Do you ever feel like a broken record?
If moms were paid for every time they said “no”, or “don’t do that”, we’d gain financial independence by the time our children turn two years old. Talk about feeling like it’s all worth it.
But those moments when we can’t say anything, should be worthy of just as much interest, if not more. Those moments when something has gone the completely wrong way and you’re left with no other option but to just give in and face the hurdle head on, rather than expend energy trying to fight it.

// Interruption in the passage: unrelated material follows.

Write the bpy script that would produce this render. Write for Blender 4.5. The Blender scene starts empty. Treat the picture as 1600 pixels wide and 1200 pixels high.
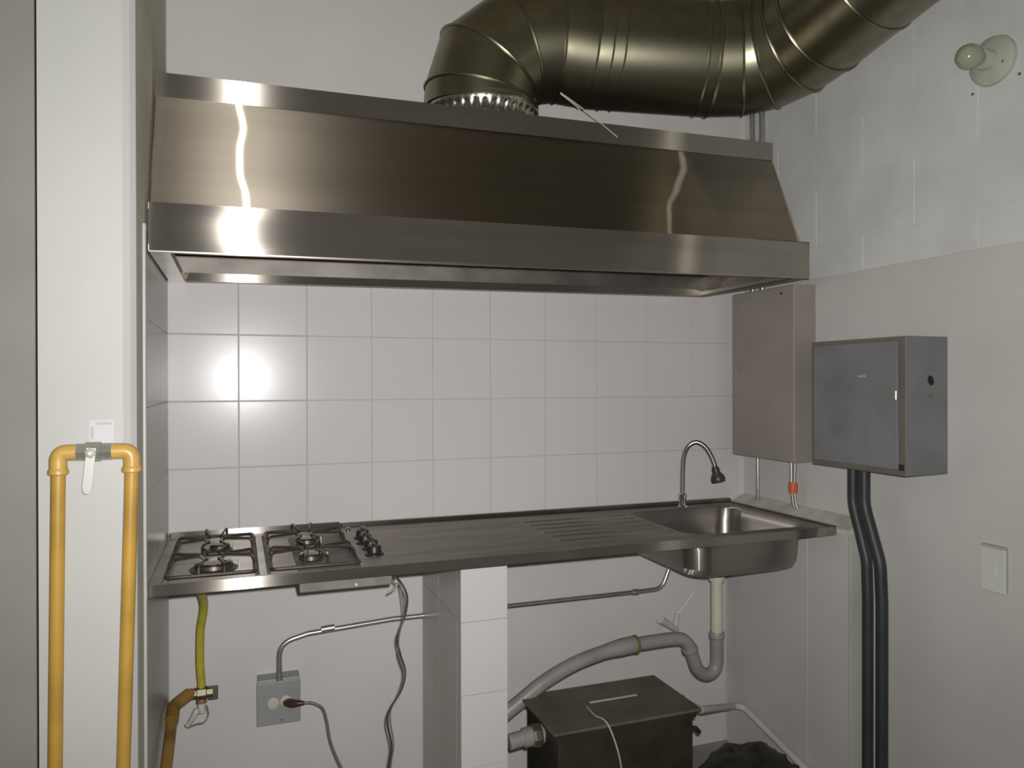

The other day I got a call from my son’s preschool. It’s never a good sign getting a call at work from your child’s school. Matthew wasn’t feeling well. I assured preschool that I’d be there soon and headed out from the office. I showed up and Matthew immediately wanted me to hold him. It was clear he was feeling punky at best. I held him and rocked as I clumsily gathered his backpack and lunchbox. I got to talking to one of the preschool assistants, not realizing that there would soon be a clean-up on aisle seven.
Mid conversation, Matthew lifted his head off of my shoulder. I thought for a split second maybe he wanted to get in on the conversation. I was wrong. About five seconds later, I could feel the warm liquid stream down and under my shirt, paint my pants, slip into my flip-flop, and then splash onto the tile floor.
My son had just thrown up all over me.
Here’s the part where I just stood there thinking, “so that just happened”. The preschool assistant looked at me and quickly asked what I’d like to do. Uh, go back to one minute ago and put my son down.
Okay that’s not true – I’m so glad I was there for him. AND I’m so glad he got that out NOT in the car. The truth was I didn’t know what to do for a second.
What should I do?
I actually started to think about how I had told my work that I would be back online as quickly as possible. I know, yuck.
Then, after looking (and smelling) Matthew, then me, I realized that this thought was lots of steps ahead and I just needed to focus on the tasks at hand – getting us back home and cleaned up. Work would have to wait (for emotional and logistical reasons).
We eventually got back home and hosed off. Matthew took a long nap, and I hopped online to check-in at work. To say life ended up going on as originally scheduled, is not the point of all of this.
Life will get in the way of what you have planned. It will interfere with your schedule on a small (throw-up, flat tire, bad traffic) and larger scale (death of a loved one, natural disaster). And giving into the challenge is sometimes the path of least resistance. Notice I didn’t say the easiest path.
You don’t always have to fight it. It wasn’t supposed to be this way. You know what, you are absolutely right.
And it’s okay to let the other stuff wait.